One of the breakout players of this NBA season has been Sam Merrill, who has gone from riding the bench to riding the wave, spitting fire from the 3-point arc to the tune of 12.9 3-point attempts per 36 minutes on 43.5 percent shooting. Only two players in the league are shooting above 40 percent from deep on that kind of volume: Merrill and Stephen Curry, a mouthpiece-chewing shooter who plays out West.

In fact, broaden out the search, and the only players in the last 10 years to shoot better than 40 percent on this kind of volume are Curry and Merrill; Steph did it three times, and Merrill is there this year. Only 11 times has a player even shot 12 3-pointers per 36 minutes in that decade. What he is doing is special.

Factor in his extremely inexpensive contract this season and next, and there is absolutely no reason for the Cavs to move on from their find.

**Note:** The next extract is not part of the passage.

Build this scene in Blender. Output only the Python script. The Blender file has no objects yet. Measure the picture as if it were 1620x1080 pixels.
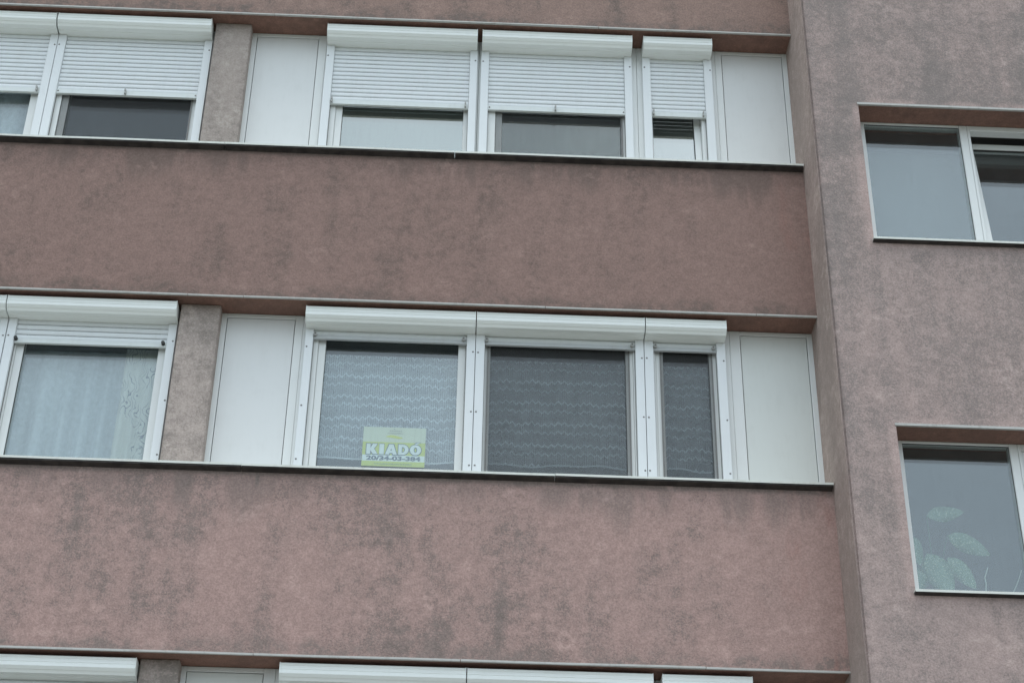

Unless a team came after Merrill and valued him as a starter, the Cavs will keep him around and let him continue bombing away.

No. 9: Tristan Thompson

The veteran big man appears this early on the list not because he is untouchable; his ability to step into the rotation in Evan Mobley's absence and give the Cavaliers good minutes has been valuable, but if someone actually wanted Thompson and would provide assets for him, they would move on from their third-string center.

No one is going to do that, however, because Thompson is a limited player at a position flush with reserve options. He holds special value to the Cavs because of his veteran presence in the locker room and his history with the franchise. He'll still be around when the trade dominos fall.